Дорогой друг, позволь лучше мне приобрести эту пластинку. Она не дешевая, и я не располагаю такими средствами, но я тоже дал бы тебе за нее триста марок. Я человек порядочный и выплачу тебе эти деньги, только не сейчас, а по частям. Я надеюсь заработать на следующей книге. И тогда я уничтожу эту пластинку.
В Париже ты найдешь много писателей, с которых можно сделать офорт для „Пана“. Я не самая привлекательная модель для публики.
Но в любом случае спасибо тебе за добрую дружбу.
К счастью, все кончилось иначе. Медная пластинка в конце концов попала в художественный журнал «Пан». Но оттиска мой отец так и не получил.
Возможно, Мунк оскорбился, получив такое неслыханное предложение — уничтожить созданное им художественное произведение из-за каких-то мелких неточностей. Ну а с другой стороны, в любой сделке скрупулезная порядочность была для отца самым главным и, думаю, что именно тогда их пути разошлись.
Эдвард Мунк открывает дверь. Я раньше никогда не видел его, знал только по автопортретам и фотографиям.
Высокий, худой, седой, он стоял совершенно неподвижно и изучал меня, а челюсти его двигались, словно он что-то жевал или пробовал на вкус. Я назвался, он кивнул несколько раз, протянул мне руку и провел из передней в большую мастерскую, похожую на гостиную.

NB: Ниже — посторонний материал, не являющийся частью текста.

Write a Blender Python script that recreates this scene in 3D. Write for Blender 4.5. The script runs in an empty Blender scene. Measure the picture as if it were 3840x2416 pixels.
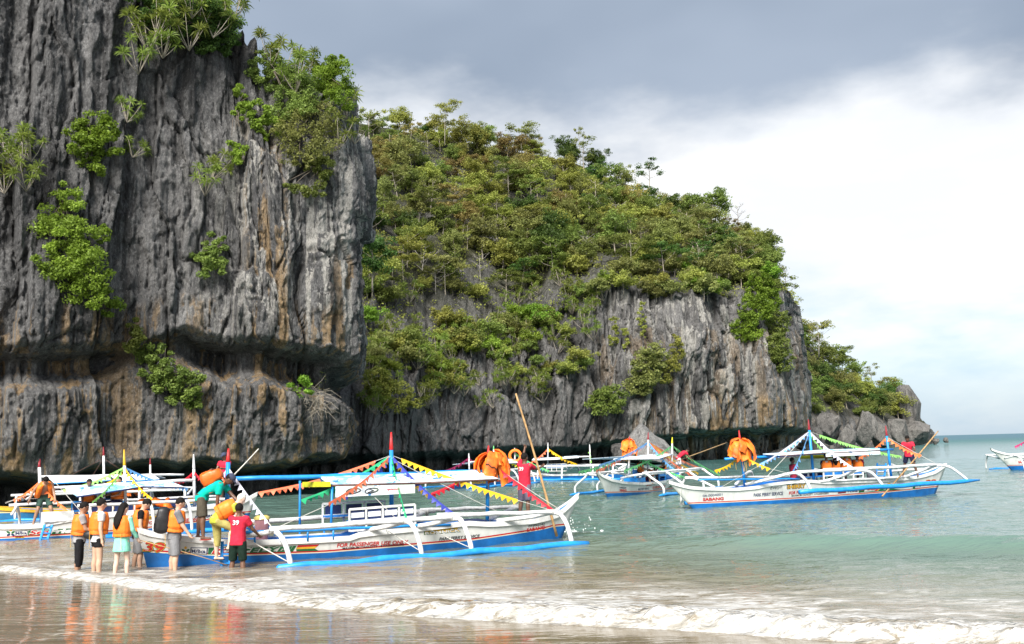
import bpy, bmesh, math, random
import numpy as np
from mathutils import Vector, Matrix

SC = bpy.context.scene
COL = SC.collection
R = math.radians

# ------------------------------------------------------------------ camera
FOC, CX, CY = 3500.0, 1920.0, 1208.0          # focal length and centre of a 3840 x 2416 frame
EYE = Vector((0, 0, 2.4))
ROLL = math.atan(0.026)
PITCH = math.atan(466.2 / FOC)
_F = Vector((0, math.cos(PITCH), math.sin(PITCH)))
_R0 = Vector((1, 0, 0)); _U0 = Vector((0, -math.sin(PITCH), math.cos(PITCH)))
_R = _R0 * math.cos(ROLL) - _U0 * math.sin(ROLL)
_U = _U0 * math.cos(ROLL) + _R0 * math.sin(ROLL)
cam = bpy.data.cameras.new('camera')
cam.sensor_width = 36; cam.lens = 36 * FOC / 3840
cam.clip_start = 0.1; cam.clip_end = 20000
camo = bpy.data.objects.new('camera', cam); COL.objects.link(camo)
camo.matrix_world = Matrix(((_R.x, _U.x, -_F.x, EYE.x), (_R.y, _U.y, -_F.y, EYE.y), (_R.z, _U.z, -_F.z, EYE.z), (0, 0, 0, 1)))
SC.camera = camo

# ------------------------------------------------------------------ sky, sun, exposure
SUN_EL, SUN_AZ = R(43), R(198)                # soft sun behind and to the right of the viewer (azimuth clockwise from +Y)
world = bpy.data.worlds.new('World'); SC.world = world; world.use_nodes = True
def build_sky():
    nt = world.node_tree; N = nt.nodes; L = nt.links; N.clear()
    out = N.new('ShaderNodeOutputWorld'); bg = N.new('ShaderNodeBackground'); bg.inputs[1].default_value = 0.1
    L.new(bg.outputs[0], out.inputs[0])
    sky = N.new('ShaderNodeTexSky'); sky.sky_type = 'NISHITA'; sky.sun_disc = False
    sky.sun_elevation = SUN_EL; sky.sun_rotation = SUN_AZ; sky.dust_density = 2.0; sky.air_density = 1.0
    tc = N.new('ShaderNodeTexCoord')
    sep = N.new('ShaderNodeSeparateXYZ'); L.new(tc.outputs['Generated'], sep.inputs[0])
    def noise(scale, detail, rough, sz, off=0.0):
        mp = N.new('ShaderNodeMapping'); mp.inputs['Scale'].default_value = (1, 1, sz); mp.inputs['Location'].default_value = (off, off * .7, 0)
        L.new(tc.outputs['Generated'], mp.inputs[0])
        n = N.new('ShaderNodeTexNoise'); n.inputs['Scale'].default_value = scale; n.inputs['Detail'].default_value = detail
        n.inputs['Roughness'].default_value = rough; L.new(mp.outputs[0], n.inputs[0]); return n.outputs[0]
    def mth(op, a, b=None, clamp=False):
        m = N.new('ShaderNodeMath'); m.operation = op; m.use_clamp = clamp
        for i, v in enumerate((a, b)):
            if v is None: continue
            if isinstance(v, (int, float)): m.inputs[i].default_value = v
            else: L.new(v, m.inputs[i])
        return m.outputs[0]
    def mixc(f, a, b):
        m = N.new('ShaderNodeMix'); m.data_type = 'RGBA'
        for i, v in ((0, f), (6, a), (7, b)):
            if isinstance(v, tuple): m.inputs[i].default_value = (*v, 1)
            elif isinstance(v, (int, float)): m.inputs[i].default_value = v
            else: L.new(v, m.inputs[i])
        return m.outputs[2]
    def ramp(v, a, b):
        m = N.new('ShaderNodeMapRange'); m.interpolation_type = 'SMOOTHSTEP'
        m.inputs[1].default_value = a; m.inputs[2].default_value = b; L.new(v, m.inputs[0]); return m.outputs[0]
    z = sep.outputs[2]
    n1 = noise(2.6, 6, .55, 2.2, 3.1); n2 = noise(5.0, 5, .55, 3.0, 7.7); n3 = noise(1.5, 4, .5, 2.0, 1.3)
    zn = mth('ADD', z, mth('MULTIPLY', mth('SUBTRACT', n1, .5), .30))
    deck = ramp(zn, .285, .385)                                  # grey rain deck overhead
    white = ramp(mth('ADD', z, mth('MULTIPLY', mth('SUBTRACT', n2, .5), .24)), .06, .17)
    grey = mixc(ramp(n3, .35, .65), (1.42, 1.76, 2.28), (2.0, 2.36, 2.92))
    bright = mixc(ramp(n2, .42, .62), (4.35, 4.5, 4.7), (4.8, 4.85, 4.9))
    hazeband = mixc(ramp(n2, .35, .65), (2.7, 3.5, 4.3), (3.7, 4.2, 4.6))  # pale thin cloud low down
    low = mixc(.75, sky.outputs[0], hazeband)
    c = mixc(white, low, bright)
    c = mixc(deck, c, grey)
    L.new(c, bg.inputs[0])
build_sky()
sun = bpy.data.lights.new('sun', 'SUN'); sun.energy = 3.9; sun.angle = R(28); sun.color = (1, .96, .9)
suno = bpy.data.objects.new('sun', sun); COL.objects.link(suno)
_sd = Vector((math.sin(SUN_AZ) * math.cos(SUN_EL), math.cos(SUN_AZ) * math.cos(SUN_EL), math.sin(SUN_EL)))
suno.rotation_euler = _sd.to_track_quat('Z', 'Y').to_euler()
SC.view_settings.view_transform = 'Standard'; SC.view_settings.look = 'None'
SC.view_settings.exposure = 1.18; SC.view_settings.gamma = 1.0; SC.view_settings.use_curve_mapping = False
SC.render.engine = 'CYCLES'
SC.cycles.max_bounces = 4; SC.cycles.diffuse_bounces = 2; SC.cycles.glossy_bounces = 2; SC.cycles.transparent_max_bounces = 4; SC.cycles.use_denoising = True
SC.cycles.caustics_reflective = False; SC.cycles.caustics_refractive = False

# ------------------------------------------------------------------ helpers
def ray(px, py):
    return _F + _R * ((px - CX) / FOC) - _U * ((py - CY) / FOC)
def at(px, py, Y):
    d = ray(px, py); return EYE + d * (Y / d.y)
def ground(px, py, z=0.0):
    d = ray(px, py); return EYE + d * ((z - EYE.z) / d.z)
def hzn(px): return 1628 + (3700 - px) * .026
def xcol(px, Y): return at(px, hzn(px), Y).x

def tag(o, label=None, cat=None, group=None, kind=None):
    if label: o['label'] = label
    if cat: o['category'] = cat
    if group: o['group'] = group
    if kind: o['kind'] = kind
    return o
def empty(name, loc=(0, 0, 0), parent=None):
    o = bpy.data.objects.new(name, None); o.location = loc; o.empty_display_size = .2
    COL.objects.link(o); o.parent = parent; return o
def link(name, me, parent=None):
    o = bpy.data.objects.new(name, me); COL.objects.link(o); o.parent = parent; return o
def mesh_np(name, V, F, mat, parent=None, smooth=True, attrs=None):
    """V (n,3) array, F (m,k) int array of equal-sized faces"""
    V = np.asarray(V, dtype=np.float32); F = np.asarray(F, dtype=np.int32)
    me = bpy.data.meshes.new(name or 'mesh')
    me.vertices.add(len(V)); me.vertices.foreach_set('co', V.ravel())
    k = F.shape[1]
    me.loops.add(F.size); me.loops.foreach_set('vertex_index', F.ravel())
    me.polygons.add(len(F)); me.polygons.foreach_set('loop_start', np.arange(0, F.size, k, dtype=np.int32))
    try: me.polygons.foreach_set('loop_total', np.full(len(F), k, dtype=np.int32))
    except Exception: pass
    me.update(calc_edges=True)
    if smooth: me.polygons.foreach_set('use_smooth', np.ones(len(F), dtype=bool))
    for an, arr in (attrs or {}).items():
        arr = np.asarray(arr, dtype=np.float32)
        if arr.ndim == 1:
            a = me.attributes.new(an, 'FLOAT', 'POINT'); a.data.foreach_set('value', arr)
        else:
            a = me.attributes.new(an, 'FLOAT_COLOR', 'POINT')
            c = np.ones((len(arr), 4), np.float32); c[:, :arr.shape[1]] = arr; a.data.foreach_set('color', c.ravel())
    me.materials.append(mat)
    if name is None: return me
    return link(name, me, parent)
def grid_faces(nr, nc):
    i = np.arange((nr - 1) * nc).reshape(nr - 1, nc)[:, :-1].ravel()
    return np.stack([i, i + 1, i + nc + 1, i + nc], 1)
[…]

— В настоящее время я работаю здесь, — сказал он.
Я остановился и огляделся. Потолки в этой старинной швейцарской вилле были очень высокие. В комнате царил беспорядок, было не особенно чисто и обстановка не свидетельствовала о вкусе. Меня это не удивило, Гоген говорил мне об этом, я должен был соблюдать осторожность, чтобы не наступить на тюбики с краской, разбросанные повсюду. Шедевр, которого я никогда раньше не видел, висел в раме на стене под самым потолком. На полу стояли картины, прислоненные к стене, часть их была разложена на полу, некоторые были на подрамниках, другие свернуты трубкой и испачканы краской.
Передо мной стоял старый человек. Сегодня я смотрю на автопортрет, который он написал в том году и который называется «Между часами и кроватью». Он стоит, словно статуя, совсем как тогда, когда встречал меня тем летним днем пятьдесят лет назад.
Осторожно, мелкими скованными шажками он подошел к шкафу, открыл его, заглянул внутрь и снова закрыл. Мы сели.
Он ни слова не сказал о беспорядке в комнате. Да и почему он должен был что-то говорить, если ему так нравилось. Внятно, как мог, я объяснил Мунку, что меня прислали его коллеги Турстейнсон, Гоген и Револл, чтобы сообщить ему о положении, в каком оказалось норвежское изобразительное искусство. Одни совершенно запутались в политике, а некоторые новички поддерживают немцев, стремящихся ввести «новый порядок» в искусстве. Я прямо спросил у Мунка, не поддержит ли он своим именем недавно организованное Объединение представителей изобразительного искусства.
Мунк сделал отрицательный жест.
— Я не хочу вмешиваться ни во что, в чем участвуют немцы и НС!
— Тут как раз наоборот, если бы вы поддержали…
Он прервал меня:
— А Сёрен в этом участвует?
— Нет, — ответил я. — Хенрик Сёренсен, конечно, против планов немцев и, по правде сказать, я не думаю, что НС так уж нравятся изменения, которые поддерживают новые художники.
— А что говорит ваш отец?
Мунку, вероятно, было интересно, что отец думает по тому или иному поводу, и я сказал то, что было чистой правдой: отец никогда не стал бы поддерживать принуждение в искусстве. Мунк кивнул и больше уже не хотел ничего слушать о моем деле.
— Немцы все равно поступят так, как хотят!
Но к теме «Гамсун» он проявил любопытство и живо заговорил о том, что читал последним, об Августе он говорил с улыбкой, как о давнем знакомом.
— У вашего отца есть мои картины? — неожиданно спросил он.
Мне пришлось ответить, что, к сожалению, нет, но что мне лично очень хотелось бы купить офорт, сделанный в 1896 году. Он покачал головой.
— У меня его нет. Я уже давно продал и пластинку и оттиски.
Во время нашего разговора Мунк часто перепрыгивал с одной темы на другую. Он говорил быстро, а его челюсти все время нервно шевелились, как будто он что-то жевал. Я отметил стаккато в его тоне, когда он говорил о немцах, они ему и нравились и не нравились. Я рассказал ему, что когда жил в Берлине, был знаком с искусствоведом Карлом Шеффлером. У него я видел графику Мунка и даже одно личное письмо, иллюстрированное акварелью, которое Шеффлер вставил в рамку и повесил на стену.